Venezuela's exiled National Assembly deepened the country's institutional crisis Wednesday by appointing parallel officials to two key government posts, establishing shadow Attorney General Larry Devoe and Ombudsman Eglée González Lobato to challenge the Maduro regime's control over judicial institutions.
The opposition legislature, according to Venezuelan media El Nacional, approved both appointments in a virtual session reflecting the parliament's forced exile. The move creates yet another layer in Venezuela's complex parallel government structure—two legislatures, two sets of judicial officials, but only one with actual enforcement power.

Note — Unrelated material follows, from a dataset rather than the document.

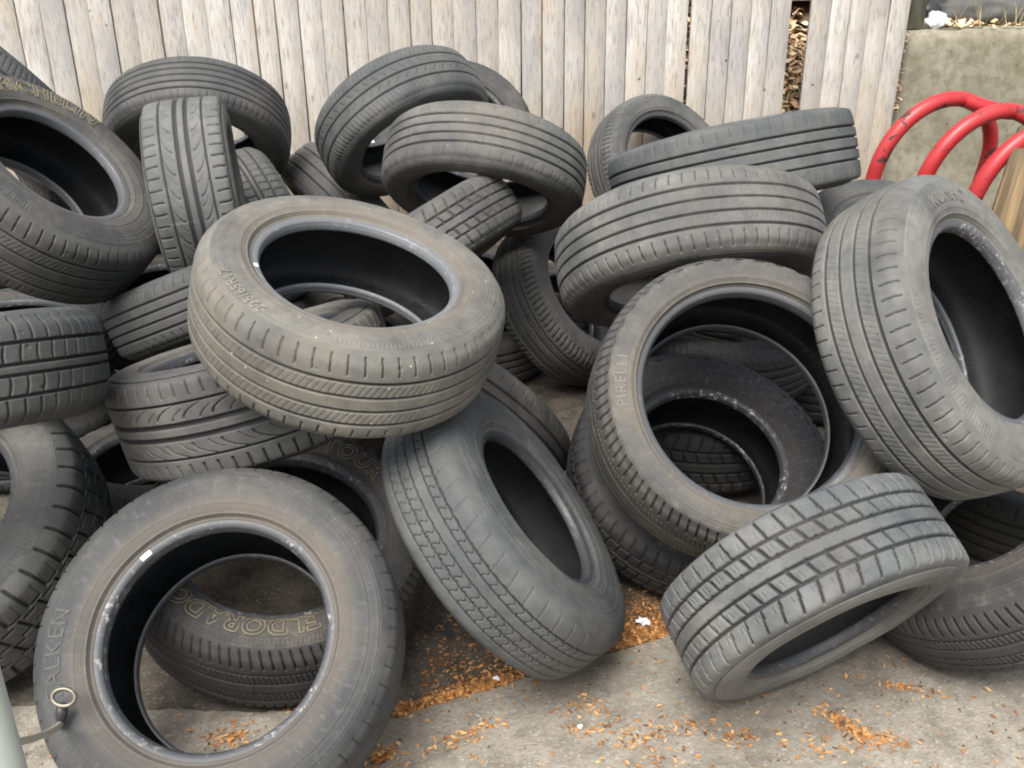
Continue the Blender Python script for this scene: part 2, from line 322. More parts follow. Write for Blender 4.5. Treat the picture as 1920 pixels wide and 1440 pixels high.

The opposition-controlled Assembly has operated largely from exile since 2020, when the Maduro government established its own loyalist legislature following disputed parliamentary elections that international observers deemed neither free nor fair. While the opposition parliament retains diplomatic recognition from dozens of countries, including the United States and most of the European Union, it controls no territory and commands no security forces within Venezuela.
Devoe and González Lobato join a growing roster of opposition officials appointed to positions they cannot actually occupy. The regime's Attorney General Tarek William Saab and Ombudsman Alfredo Ruiz continue to control the physical offices, institutional resources, and prosecutorial apparatus inside Venezuela.
The appointments carry symbolic rather than practical weight, but signal that Venezuela's opposition—battered by years of repression, mass emigration, and internal divisions—has not abandoned its claim to institutional legitimacy. In Venezuela, as across nations experiencing collapse, oil wealth that once seemed a blessing became a curse—and ordinary people pay the price.